Neubesetzungen wie die bei der Lufthansa, wo demnächst Wolfgang Mayrhuber, 56, an die Konzernspitze wechseln soll, bei RWE, wo kürzlich Harry Roels, 56, auf dem Chefsessel Platz nahm, oder bei Eon, wo von Mai an Wulf Bernotat, 55, die Untenehmensgeschicke leiten wird, wären noch vor zwei Jahren wohl kaum in Frage gekommen.

Vorurteile weiter virulent

Anders hingegen sieht es auf den darunter angesiedelten Management-Ebenen aus - bei Marketing- und Vertriebschefs etwa oder bei Personal- und Produktionsleitern. Da, so Christine Stimpel, halte der Jugendlichkeitstrend noch hartnäckig an.

Wenn die Headhunterin für solche Positionen Bewerber aussortiert, sind die Vorurteile gegen Ältere nach wie vor virulent. "Die Idealkandidaten für die überwiegende Mehrzahl der Auftraggeber befinden sich da im Alter zwischen Anfang und höchstens Ende 40", resümiert Stimpel. Nicht selten habe sie größte Mühe, einen ausgezeichneten Kandidaten, der schon 54 Jahre alt sei, aber ihrer Ansicht nach gut zum suchenden Unternehmen passe, dem Auftraggeber überhaupt vorstellen zu dürfen. Der Haupteinwand gegen Manager der Generation "50 plus" bestehe im Vorurteil, sie seien nicht mehr dynamisch genug.

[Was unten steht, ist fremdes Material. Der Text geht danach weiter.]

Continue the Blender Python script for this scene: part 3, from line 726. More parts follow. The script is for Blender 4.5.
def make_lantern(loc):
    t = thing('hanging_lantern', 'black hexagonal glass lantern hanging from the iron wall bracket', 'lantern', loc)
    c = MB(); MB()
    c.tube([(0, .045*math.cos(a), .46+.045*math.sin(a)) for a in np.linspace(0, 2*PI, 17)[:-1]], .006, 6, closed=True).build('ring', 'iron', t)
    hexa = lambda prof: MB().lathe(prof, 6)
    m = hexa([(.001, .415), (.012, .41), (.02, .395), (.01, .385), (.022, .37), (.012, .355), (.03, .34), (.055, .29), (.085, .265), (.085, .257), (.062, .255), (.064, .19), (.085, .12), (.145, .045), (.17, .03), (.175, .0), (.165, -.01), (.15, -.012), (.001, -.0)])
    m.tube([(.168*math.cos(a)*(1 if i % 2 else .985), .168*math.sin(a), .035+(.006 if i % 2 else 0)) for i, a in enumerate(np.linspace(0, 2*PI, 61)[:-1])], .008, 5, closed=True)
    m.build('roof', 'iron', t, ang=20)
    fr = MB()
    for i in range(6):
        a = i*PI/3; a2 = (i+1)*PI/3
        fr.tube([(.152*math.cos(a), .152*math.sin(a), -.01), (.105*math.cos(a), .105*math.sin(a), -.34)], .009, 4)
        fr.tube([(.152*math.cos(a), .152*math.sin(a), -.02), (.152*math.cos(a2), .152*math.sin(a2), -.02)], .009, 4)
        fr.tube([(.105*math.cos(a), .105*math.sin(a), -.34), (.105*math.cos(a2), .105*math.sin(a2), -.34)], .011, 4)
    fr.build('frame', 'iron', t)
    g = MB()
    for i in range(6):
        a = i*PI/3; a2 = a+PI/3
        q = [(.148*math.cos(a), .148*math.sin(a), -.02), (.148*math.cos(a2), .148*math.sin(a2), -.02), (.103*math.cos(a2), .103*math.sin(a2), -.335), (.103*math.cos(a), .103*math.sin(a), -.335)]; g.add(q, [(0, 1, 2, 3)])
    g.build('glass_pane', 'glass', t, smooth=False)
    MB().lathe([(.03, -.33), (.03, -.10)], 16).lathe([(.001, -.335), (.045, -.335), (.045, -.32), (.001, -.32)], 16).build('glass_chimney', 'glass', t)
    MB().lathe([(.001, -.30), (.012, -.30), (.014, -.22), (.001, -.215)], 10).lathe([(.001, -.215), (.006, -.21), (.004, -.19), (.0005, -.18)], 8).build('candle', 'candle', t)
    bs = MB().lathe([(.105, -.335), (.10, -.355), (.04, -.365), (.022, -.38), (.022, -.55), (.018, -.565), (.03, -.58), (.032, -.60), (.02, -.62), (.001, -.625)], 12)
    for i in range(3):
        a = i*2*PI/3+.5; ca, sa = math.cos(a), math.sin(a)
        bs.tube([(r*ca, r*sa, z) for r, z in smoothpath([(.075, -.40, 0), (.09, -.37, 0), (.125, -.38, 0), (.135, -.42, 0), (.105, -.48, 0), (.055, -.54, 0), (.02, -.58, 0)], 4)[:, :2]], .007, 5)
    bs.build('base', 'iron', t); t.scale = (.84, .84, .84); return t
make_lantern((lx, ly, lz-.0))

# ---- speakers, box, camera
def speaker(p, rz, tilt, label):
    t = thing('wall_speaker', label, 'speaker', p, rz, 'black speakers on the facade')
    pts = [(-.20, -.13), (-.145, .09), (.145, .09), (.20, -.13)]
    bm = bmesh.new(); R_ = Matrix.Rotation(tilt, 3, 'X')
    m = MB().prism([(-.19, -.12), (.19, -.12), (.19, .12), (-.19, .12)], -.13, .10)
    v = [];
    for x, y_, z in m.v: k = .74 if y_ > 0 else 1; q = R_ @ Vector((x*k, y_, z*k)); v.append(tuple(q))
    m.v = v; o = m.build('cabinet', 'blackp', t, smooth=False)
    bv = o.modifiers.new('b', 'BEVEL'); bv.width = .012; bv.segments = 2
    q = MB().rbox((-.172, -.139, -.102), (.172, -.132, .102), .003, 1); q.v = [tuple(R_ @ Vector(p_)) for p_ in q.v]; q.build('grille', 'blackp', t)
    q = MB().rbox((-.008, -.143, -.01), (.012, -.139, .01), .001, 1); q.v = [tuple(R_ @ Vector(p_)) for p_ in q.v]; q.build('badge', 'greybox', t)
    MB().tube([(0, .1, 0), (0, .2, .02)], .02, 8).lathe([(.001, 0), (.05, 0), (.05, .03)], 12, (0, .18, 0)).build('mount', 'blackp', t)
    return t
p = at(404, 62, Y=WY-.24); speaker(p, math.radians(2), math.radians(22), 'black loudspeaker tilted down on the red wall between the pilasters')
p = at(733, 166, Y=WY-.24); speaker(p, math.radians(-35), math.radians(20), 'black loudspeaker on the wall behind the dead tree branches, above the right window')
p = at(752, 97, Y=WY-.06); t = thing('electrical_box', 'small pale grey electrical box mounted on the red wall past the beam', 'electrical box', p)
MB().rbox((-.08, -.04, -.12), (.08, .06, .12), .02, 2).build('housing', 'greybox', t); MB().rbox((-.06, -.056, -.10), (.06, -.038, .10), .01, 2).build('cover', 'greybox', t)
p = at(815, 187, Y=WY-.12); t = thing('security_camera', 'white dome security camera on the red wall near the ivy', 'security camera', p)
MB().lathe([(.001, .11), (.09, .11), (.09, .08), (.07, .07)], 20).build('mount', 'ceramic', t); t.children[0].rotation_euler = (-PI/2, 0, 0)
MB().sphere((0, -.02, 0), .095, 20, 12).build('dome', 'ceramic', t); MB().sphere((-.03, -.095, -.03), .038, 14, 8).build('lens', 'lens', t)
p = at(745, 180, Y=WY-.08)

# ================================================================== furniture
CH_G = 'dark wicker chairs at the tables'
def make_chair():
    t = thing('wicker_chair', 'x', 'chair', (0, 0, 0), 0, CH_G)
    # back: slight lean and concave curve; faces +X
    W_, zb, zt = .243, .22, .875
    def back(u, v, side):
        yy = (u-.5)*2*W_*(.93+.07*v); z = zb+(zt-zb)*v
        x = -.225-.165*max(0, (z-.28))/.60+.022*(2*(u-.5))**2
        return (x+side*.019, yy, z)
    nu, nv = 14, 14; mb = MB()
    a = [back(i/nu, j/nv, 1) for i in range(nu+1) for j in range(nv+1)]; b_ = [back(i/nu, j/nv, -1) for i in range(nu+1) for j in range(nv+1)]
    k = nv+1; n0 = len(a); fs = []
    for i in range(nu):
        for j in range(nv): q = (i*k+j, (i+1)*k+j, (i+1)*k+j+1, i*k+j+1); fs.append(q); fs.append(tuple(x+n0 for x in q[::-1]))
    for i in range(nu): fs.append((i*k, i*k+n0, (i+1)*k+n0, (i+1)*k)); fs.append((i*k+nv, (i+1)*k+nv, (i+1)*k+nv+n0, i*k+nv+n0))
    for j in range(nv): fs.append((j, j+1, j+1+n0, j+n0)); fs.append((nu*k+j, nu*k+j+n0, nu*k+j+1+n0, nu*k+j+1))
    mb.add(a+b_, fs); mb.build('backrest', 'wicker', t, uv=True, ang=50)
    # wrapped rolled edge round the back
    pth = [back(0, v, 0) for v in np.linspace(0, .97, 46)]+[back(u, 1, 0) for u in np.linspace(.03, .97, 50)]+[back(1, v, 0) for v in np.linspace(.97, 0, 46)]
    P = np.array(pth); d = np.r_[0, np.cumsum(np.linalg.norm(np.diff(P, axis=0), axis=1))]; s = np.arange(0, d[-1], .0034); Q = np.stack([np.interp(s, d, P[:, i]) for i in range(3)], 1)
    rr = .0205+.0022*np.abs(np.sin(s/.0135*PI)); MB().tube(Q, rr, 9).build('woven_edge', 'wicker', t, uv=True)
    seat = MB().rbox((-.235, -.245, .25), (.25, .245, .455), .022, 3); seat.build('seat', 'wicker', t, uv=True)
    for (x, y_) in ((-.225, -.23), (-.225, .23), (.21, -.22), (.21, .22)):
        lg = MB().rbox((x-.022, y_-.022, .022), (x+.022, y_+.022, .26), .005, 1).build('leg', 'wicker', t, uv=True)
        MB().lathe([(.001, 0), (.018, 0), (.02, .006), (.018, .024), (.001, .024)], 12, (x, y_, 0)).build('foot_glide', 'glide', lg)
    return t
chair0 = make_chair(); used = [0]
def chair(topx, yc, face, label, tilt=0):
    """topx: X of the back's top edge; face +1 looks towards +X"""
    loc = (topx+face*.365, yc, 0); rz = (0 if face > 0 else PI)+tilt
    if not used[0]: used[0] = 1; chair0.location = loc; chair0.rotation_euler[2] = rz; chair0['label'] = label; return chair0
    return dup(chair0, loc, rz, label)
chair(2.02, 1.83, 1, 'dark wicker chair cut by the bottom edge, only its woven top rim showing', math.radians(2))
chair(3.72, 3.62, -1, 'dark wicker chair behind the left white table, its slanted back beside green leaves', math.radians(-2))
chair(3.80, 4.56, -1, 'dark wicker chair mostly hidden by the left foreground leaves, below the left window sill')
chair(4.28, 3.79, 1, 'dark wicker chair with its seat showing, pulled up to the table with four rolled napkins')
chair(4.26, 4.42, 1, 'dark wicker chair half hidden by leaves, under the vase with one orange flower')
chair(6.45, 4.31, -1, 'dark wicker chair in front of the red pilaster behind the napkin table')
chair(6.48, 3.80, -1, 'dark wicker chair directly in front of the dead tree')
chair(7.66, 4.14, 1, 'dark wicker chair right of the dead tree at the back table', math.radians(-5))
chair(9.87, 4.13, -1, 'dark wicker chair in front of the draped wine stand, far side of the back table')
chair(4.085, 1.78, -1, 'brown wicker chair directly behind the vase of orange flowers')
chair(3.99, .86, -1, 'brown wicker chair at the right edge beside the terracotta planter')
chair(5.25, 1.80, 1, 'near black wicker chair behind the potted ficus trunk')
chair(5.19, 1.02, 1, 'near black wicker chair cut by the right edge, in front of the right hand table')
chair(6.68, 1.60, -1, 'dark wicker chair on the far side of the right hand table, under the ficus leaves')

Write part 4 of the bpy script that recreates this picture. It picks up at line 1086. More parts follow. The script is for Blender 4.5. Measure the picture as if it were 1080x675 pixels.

Sehr lange werden sich Unternehmen eine solche Haltung freilich nicht mehr leisten können. Spätestens dann nicht mehr, wenn der Markt der dynamischen Jungmanager leergefegt ist - einfach deswegen, weil es viel zu wenig Vertreter dieser jungen Generation gibt.

Auch bei internen Umstrukturierungen haben häufig nach wie vor vor allem Ältere schlechte Karten. "Gefährdet sind vor allem solche Führungskräfte jenseits der 50, deren Funktion nicht notwendig ist für den Unternehmenserfolg." Das heißt, wenn Firmen sich restrukturieren, ihre Hierarchien verschlanken oder mit anderen Unternehmen fusionieren, geraten in den Blick der Top-Etagen vor allem jene administrativen Stabsfunktionen, die nicht entscheidend sind für den Unternehmenserfolg. Wer als Personal-, Produktions- oder Marketingchef die 50 überschritten hat, der fällt den Sparkommissaren im eigenen Hause schneller zum Opfer als ein hochspezialisierter Finanzchef oder der Forschungsleiter. Auch von älteren Vertriebsleitern, die aber in direktem Kundenkontakt stehen, trennt sich ein Unternehmen nicht leichten Herzens, so Stimpel.